Dorothy: For me, healing is understanding that past traumas handed down from our old people are definitely stories that need to be told. We need to understand the hardships that elders and our ancestors went through.

However, one of the biggest things that we say is our elders’ traumas aren’t our traumas to carry. And we have to be able to understand and establish what that means in order for us to not carry the burden of our pasts with us. Absolutely, acknowledge our traumas and that they were there as Aboriginal and Torres Strait Islander people, but understand that we’ve come a long way and give ourselves credit to our old people and our activists that came before us to understand that they’ve paved a lot of the way for us to now be able to go, okay, these past traumas did happen. There are impacts from the traumas that carry through to say this generation. But what is it now that we can do to continue carrying our strengths and our culture through to be able to retain the longest surviving culture in the whole entire world?

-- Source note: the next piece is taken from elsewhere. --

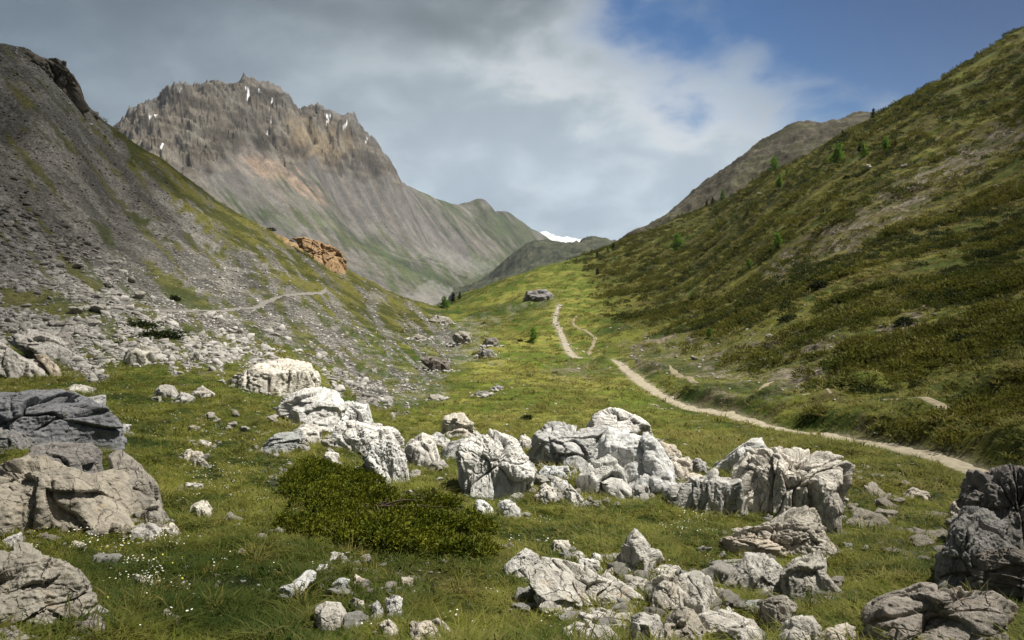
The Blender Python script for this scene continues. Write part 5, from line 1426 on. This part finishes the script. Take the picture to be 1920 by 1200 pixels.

I think that’s something that really needs to be celebrated, is that we are the longest surviving culture in the whole world. Nobody else can carry that title except us. And to feel proud to be able to say that we are part of that culture, we really explore what that actually means to the individual, because sometimes our young people say, you know, I’m a proud Murray or Koori or I’m a proud Aboriginal person. We actually put it on them and say, so what does that actually mean to you and how do you explain being a proud Aboriginal and Torres Strait Islander woman? So, it’s that kind of stuff so we give them the tools to be able to establish what the identity actually means to them.